The motif of mutiny is central to Squeak's fabrications. Both Squeak and Claggart know how anxious the ship's officers are about even a whiff of mutiny among the sailors. Squeak is cunning in embedding his lies in threats of mutiny that, he says, are being fomented by Billy Budd. (And, of course, the motif of names pertains to Squeak. Sailors may use this nickname because of the sound of his voice, but for the purposes of the story it's reminiscent of similar contemptible nicknames like "rat" and "squealer"—someone who informs on others to do them harm.)

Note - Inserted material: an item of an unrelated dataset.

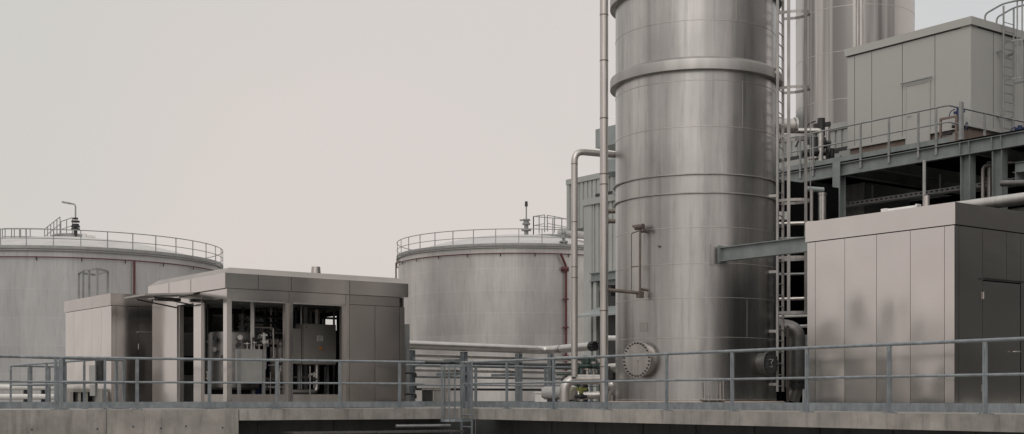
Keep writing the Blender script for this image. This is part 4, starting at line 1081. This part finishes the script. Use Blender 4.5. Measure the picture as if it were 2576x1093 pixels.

In seeking to build a "case" against Budd, Claggart makes good use of the "epithets" Squeak recounts to him that purportedly reveal Budd's mutinous inclinations. Claggart adds to these lies his deliberate interpretation of the spilled soup as revealing Budd's "antipathy" toward him. Perhaps Claggart really believes Budd hates him and shows his animosity with spilled soup. Yet this interpretation is contradicted by the earlier statement that Claggart truly recognizes Budd's purity and hates him for that—his inability to do evil. Is the narrator asking the reader to decide which interpretation is correct? Why is the narrator offering conflicting interpretations of Claggart's deepest thoughts and motivations? Perhaps the narrator, too, is revealing himself as somewhat unreliable in his recounting of the truth and his susceptibility to rumor.
The motif of homoeroticism is implied in Claggart's view of Billy Budd in Chapter 12. Claggart sees "the spirit lodged within Billy ... looking out from his welkin eyes ... that ineffability which made the dimple in his dyed cheek, suppled his joints, and danced in his yellow curls, made him pre-eminently the Handsome Sailor." Claggart's physical description of Budd definitely shows what might be viewed as an erotic appreciation of the young man. Yet the eroticism is tempered by Claggart's "appreciating the moral phenomenon presented in Billy Budd ... [which] intensified [Claggart's] disdain of [Budd's] innocence." His hatred of Budd's innocence seems to be a passion that far outweighs any physical attraction Claggart may feel.